Baltimore spending board approves $39.3M in TIF bonds for Harbor Point, last of $125M public investment

Baltimore’s spending board approved $39.3 million more in tax increment finance bonds Wednesday for the city’s Harbor Point development, the final piece of public financing for the high profile waterfront project.

In 2013, the city approved $125 million worth of public financing for Harbor Point in what’s known as tax increment financing or TIF bonds. TIF bonds are designed to help ambitious developments get off the ground, typically by covering the costs of infrastructure improvements. Additional property taxes generated under a TIF go toward paying off the debt — instead of city coffers.


Until now, Harbor Point has used about $86 million of that bond financing, according to bond disclosure documents.

The five-member Board of Estimates unanimously approved the latest round of financing without discussion Wednesday. A memorandum of understanding with Harbor Point Open Space Corp. and the Waterfront Management Authority of Baltimore City also was approved to govern maintenance of parks and open space in the waterfront development.


The 27-acre Harbor Point, developed by Beatty Development Group on the remediated site of a former chromium plant, also has received tens of millions of dollars in public subsidy through enterprise zone tax credits, a property tax break meant to spur investment in disadvantaged communities. The area surrounding Harbor Point was too wealthy for it to meet the qualifications for an enterprise zone, but city and state officials made a controversial decision in 2012 to include the area anyway through a technicality.
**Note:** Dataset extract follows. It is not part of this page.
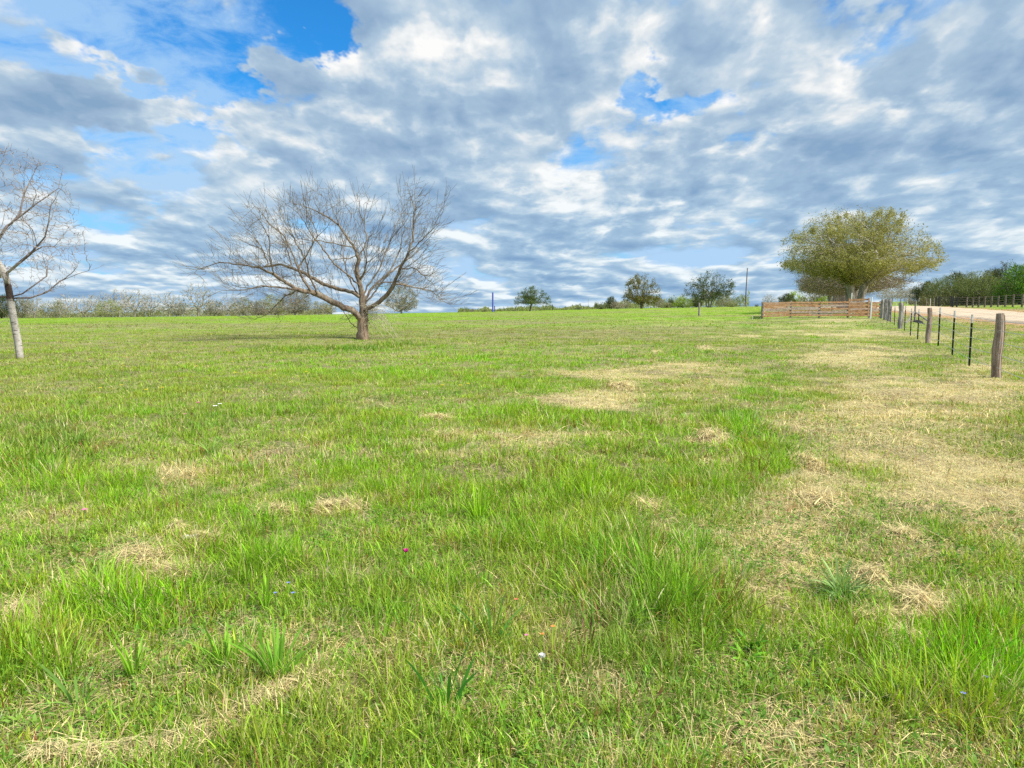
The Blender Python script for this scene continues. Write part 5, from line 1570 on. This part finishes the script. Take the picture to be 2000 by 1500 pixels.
for k, (px, py) in enumerate([(200, 774), (241, 770), (290, 788), (321, 783), (463, 746), (490, 748), (386, 728), (456, 719), (110, 671), (121, 670), (115, 673), (690, 729), (865, 780), (900, 781), (915, 778), (600, 745), (245, 729), (440, 688), (530, 700)]):
    flower(px, py, .14, .030, YEL, YL[k], 'small yellow flowers dotted over the left pasture', petals=8, seed=k)

# low broad-leaved ground herbs: nobody could count them
x, y = scatter(15000, 1.9, 6.5, .9)
k = (fbm(x, y, .9, 501, 3) + .12 * (x > -.4)) > .53
x, y = x[k], y[k]; ii = np.repeat(np.arange(len(x)), 5); n = len(ii)
az = rng.random(n) * 6.283; rr = .03 * np.sqrt(rng.random(n))
base = np.stack([x[ii] + rr * np.cos(az), y[ii] + rr * np.sin(az), terrain(x[ii], y[ii]) + rng.random(n) * .035], 1)
cc = lerp(np.tile(np.array((.10, .25, .03)), (n, 1)), np.array((.22, .36, .05)), rng.random(n))
tag(ribbons('clover', base, az, rng.normal(1.1, .3, n), rng.uniform(.018, .04, n), rng.uniform(.010, .018, n), cc, cc, M_LEAF, segs=2, roll=az + np.pi / 2), kind='stuff')

# dry seed stalks and flowering stems standing above the grass
x, y = scatter(1500, 1.9, 12, 1.0); n = len(x)
h = rng.uniform(.10, .26, n); az = rng.random(n) * 6.283; lean = rng.normal(.25, .25, n)
base = np.stack([x, y, terrain(x, y)], 1)
cc = lerp(np.tile(C_STRAW * .8, (n, 1)), np.array((.30, .17, .10)), (rng.random(n) < .3) * 1.0)
tag(ribbons('seed_stalks', base, az, lean, h, .0022 + .0003 * y, cc, cc, M_STRAW, segs=3, curl=.6), kind='stuff')
ii = np.repeat(np.arange(n), 5)
tip = base + np.stack([np.cos(az) * np.sin(lean) * h, np.sin(az) * np.sin(lean) * h, np.cos(lean) * h], 1) * rng.uniform(.82, 1.0, (n, 1))
m_ = len(ii)
tag(ribbons('seed_heads', tip[ii] + np.stack([np.zeros(m_), np.zeros(m_), -rng.random(m_) * .03], 1), rng.random(m_) * 6.283, rng.normal(.6, .3, m_), rng.uniform(.008, .022, m_), .003 + .0004 * y[ii], cc[ii] * 1.05, cc[ii] * 1.1, M_STRAW, segs=1), kind='stuff')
According to estimates from 2012, the enterprise zone tax credits for Harbor Point were expected to cost city and state taxpayers $88 million in forgone tax revenue. The Baltimore Sun was able to identify nearly $32 million worth of enterprise tax credits claimed so far by the Harbor Point development, according to disclosures made in public documents, but that number will climb in the coming years.

City officials redrew Baltimore’s enterprise zone map this year, and the state approved the changes earlier this month. The new map leaves out Harbor Point, but developments that began before the change still will be eligible to claim the tax credit for several years.

The enterprise zone tax credit is a 10-year program that phases out over time. In the past few months, there were groundbreakings at Harbor Point for two major phases just before the new map took place, including a new 550,000-square-foot headquarters for T. Rowe Price.